В том же 1947 году Николай Мясковский пишет на стихи Васильева одноименную кантату-ноктюрн для тенора, сопрано (ad libitum), смешанного хора и оркестра (соч. 75). Первое исполнение кантаты состоялось 15 ноября 1947 года в Большом зале Московской консерватории в концерте, посвященном тридцатилетию Великой Октябрьской социалистической революции, и прошло с триумфом. Студенческий оркестр под управлением Н. Аносова и солистка, студентка Д. Потаповская, повторили сочинение Мясковского на бис. Успех кантаты, впрочем, был недолгим. Разгромное постановление ЦК ВКП(б) об опере В. Мурадели «Великая дружба» 10 февраля 1948 года, опубликованное «Правдой», не обошло стороной и Мясковского, удостоившегося (наряду с Д. Шостаковичем, С. Прокофьевым, А. Хачатуряном, В. Шебалиным и Г. Поповым) клейма «антинародного композитора», пропагандирующего «формалистические извращения, антидемократические тенденции в музыке, чуждые советскому народу и его художественным вкусам», примером которых, естественно, стала и только что созданная кантата. Музыкальное воплощение ночной «встречи» Истории со Сталиным, как и само стихотворение Васильева, было признано предосудительно мрачным и мистичным — что, при всем оценочном произволе сталинского Агитпропа, не кажется совсем уж безосновательным. Стихотворение Васильева, напоминавшее о сентиментально-романтической топике «кладбищенской поэзии» конца XVIII — начала XIX века («кто-то где-то очень глухо прозвенел в ночи», призракоподобная «история-старуха», двери «с потайным замком», неслышное и невидимое передвижение кремлевской гостьи и т. п.), в данном случае весьма выразительно «совпало» с музыкой, усугублявшей тематику уже прежних произведений Мясковского — мотивы сна, немоты и смерти.

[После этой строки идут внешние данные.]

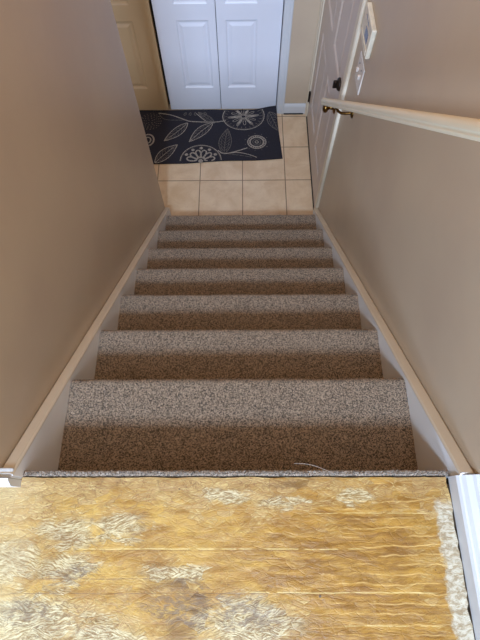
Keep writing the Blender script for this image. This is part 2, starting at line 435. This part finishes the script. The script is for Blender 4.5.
# closet casing (faces -y)
bm = bmesh.new()
extrude_profile(bm, casing_profile(), (CX1, YC, ZF), (CX1, YC, ZF+DH+.03), (Vector((1, 0, 0)), Vector((0, -1, 0))))
extrude_profile(bm, casing_profile(), (CX0, YC, ZF), (CX0, YC, ZF+DH+.03), (Vector((-1, 0, 0)), Vector((0, -1, 0))))
box(bm, CX0-.056, CX1+.056, YC-.016, YC, ZF+DH+.03, ZF+DH+.086, .002)
box(bm, CX1, CX1+.012, YC-.003, YC+.10, ZF, ZF+DH+.03)
structure(finish('trim_1', bm, WHITE), 'white casing around the closet doors')
# entry door casing (faces -x)
bm = bmesh.new()
cp = casing_profile(.085, .017)
extrude_profile(bm, cp, (WX, DY0, ZF), (WX, DY0, ZF+DH), (Vector((0, -1, 0)), Vector((-1, 0, 0))))
extrude_profile(bm, casing_profile(.044, .017), (WX, DY1, ZF), (WX, DY1, ZF+DH), (Vector((0, 1, 0)), Vector((-1, 0, 0))))
box(bm, WX-.017, WX, DY0-.085, DY1+.044, ZF+DH, ZF+DH+.06, .002)
box(bm, WX-.001, WX+.13, DY0-.02, DY0, ZF, ZF+DH+.02)
box(bm, WX-.001, WX+.13, DY1, DY1+.02, ZF, ZF+DH+.02)
structure(finish('trim_2', bm, CASING), 'cream casing around the entry door')
# door threshold strip
bm = bmesh.new(); box(bm, WX-.009, WX+.12, DY0+.001, DY1-.001, ZF, ZF+.010, .002)
structure(finish('trim_3', bm, BRONZE), 'dark threshold under the entry door')
# baseboard on the far wall
def base_profile(h, t):
    return [(0, 0), (t, 0), (t, h*.72), (t*.8, h*.80), (t*.8, h*.86), (t*.45, h*.95), (t*.3, h), (0, h)]
bm = bmesh.new()
extrude_profile(bm, base_profile(.085, .014), (CX1+.056, YC, ZF), (WX-.017, YC, ZF), (Vector((0, -1, 0)), Vector((0, 0, 1))))
structure(finish('baseboard_far', bm, WHITE))
bm = bmesh.new(); box(bm, CX1+.056, WX-.03, YC-.022, YC-.014, ZF, ZF+.006, .001)
structure(finish('trim_4', bm, DARK), 'dark gap line under the far baseboard')
# baseboard on the landing, right side
bm = bmesh.new()
prof = [(0, 0), (.038, 0), (.038, .040), (.034, .046), (.030, .047), (.024, .055), (.012, .060), (.008, .066), (0, .068)]
extrude_profile(bm, prof, (WX, -2.6, 0.0), (WX, -.046, 0.0), (Vector((-1, 0, 0)), Vector((0, 0, 1))))
structure(finish('baseboard_right', bm, WHITE), 'white landing baseboard along the right wall')
# baseboard wrapping the end of the left wall
bm = bmesh.new()
prof2 = [(0, 0), (.015, 0), (.015, .045), (.012, .052), (.010, .054), (.005, .062), (0, .064)]
extrude_profile(bm, prof2, (-WX-.20, -.052, 0.0), (-.476, -.052, 0.0), (Vector((0, -1, 0)), Vector((0, 0, 1))))
box(bm, -WX+.001, -.476, -.052, -.030, 0.0, .050, .003)
structure(finish('baseboard_left', bm, WHITE), 'white baseboard return at the left stair wall corner')

# skirt boards (stringers) both sides
def skirt(sign, name, yend, label):
    bm = bmesh.new()
    z_at = lambda y: .010-.8170*(y)
    pr = [(-.048, -.002), (-.048, .040), (-.030, .0345)]
    top = [(-.046, z_at(-.046)-.002), (yend, z_at(yend)), (yend, ZF), (1.45, ZF), (-.046, -.35)]
    xi, xo = sign*HW, sign*WX
    a = [bm.verts.new((xi, y, z)) for y, z in top]; b = [bm.verts.new((xo, y, z)) for y, z in top]
    n = len(top)
    for i in range(n): bm.faces.new((a[i], a[(i+1) % n], b[(i+1) % n], b[i]))
    bm.faces.new(a); bm.faces.new(b[::-1])
    # rounded cap bead along the top edge
    d = Vector((0, 1, -.817)).normalized(); up = Vector((0, .817, 1)).normalized()
    cap = [(-.016, -.001), (-.0165, .003), (-.013, .007), (.010, .007), (.0145, .003), (.0145, -.001)]
    xm = (xi+xo)/2
    extrude_profile(bm, [(c[0]*sign*-1, c[1]) for c in cap], (xm, -.046, z_at(-.046)), (xm, yend, z_at(yend)), (Vector((-1, 0, 0)), up), 1)
    structure(finish(name, bm, [SKIRT, CAP]), label)
skirt(1, 'trim_5', 1.70, 'cream skirt board rising along the right side of the stairs')
skirt(-1, 'trim_6', YE-.01, 'cream skirt board rising along the left side of the stairs')

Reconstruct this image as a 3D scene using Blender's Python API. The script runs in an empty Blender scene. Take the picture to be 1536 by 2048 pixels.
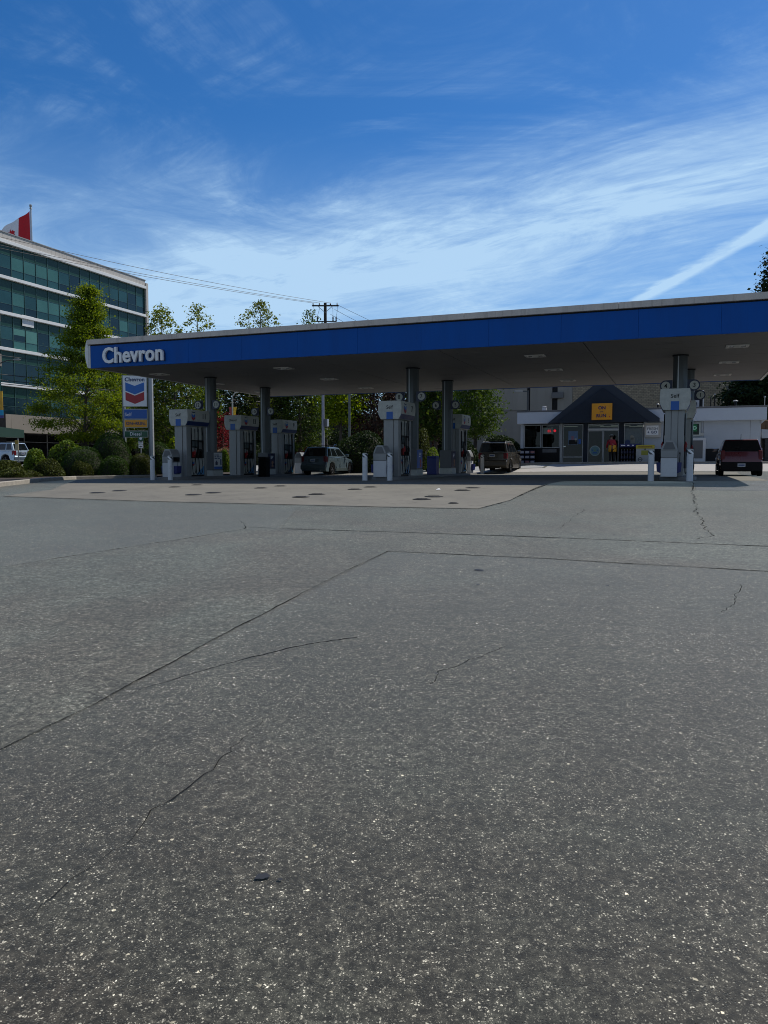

Стоит заметить, что охрана сна, гарантированная советскому человеку бессонницей вождя, не допускает вместе с тем в культурный контекст эпохи упоминания о чужих бессонницах. «Право на сон» — как и «право на труд» — оказывается равнозначно обязанности. Мучающийся бессонницей подозрителен уже потому, что ставит под сомнение властную гарантированность самого сна. В европейской литературе мотив бессонницы нередко выступает в том же «протестном» значении, восходя к поэтике романтизма с характерными для него темами политического и теологического вызова. Примерами такого рода богата и русская литература, так же как и европейская, достаточно иллюстрирующая то простое обстоятельство, что ночь чревата на досужие прозрения. Однако советская литература эпохи сталинизма мотива «авторской бессонницы» практически не знает, а редкое исключение — подборка «новых стихов» Маргариты Алигер, появившихся осенью 1946 года в журнале «Знамя», — стала, как это скоро поняли их читатели, именно тем исключением, которое должно было подтвердить незыблемость общего правила: советский поэт обязан соблюдать дарованные ему права — в том числе и «право на сон». Алигер, писавшая в своих стихах о мучившей ее после войны бессоннице, грустно проговаривалась об утрате былых иллюзий и страхе перед будущим. Но и такая вполне робкая попытка поэтической искренности не замедлила отозваться хулой по адресу поэтессы, неосмотрительно обнаружившей, по негодующему заявлению критика Семена Трегуба, «нездоровый эгоизм», безыдейность и безразличие к истории, а значит — предосудительную солидарность с разоблаченными августовским Постановлением 1946 года о журналах «Звезда» и «Ленинград» адептами «интимной камерной лирики», воскрешающей традиции декадентства и акмеизма.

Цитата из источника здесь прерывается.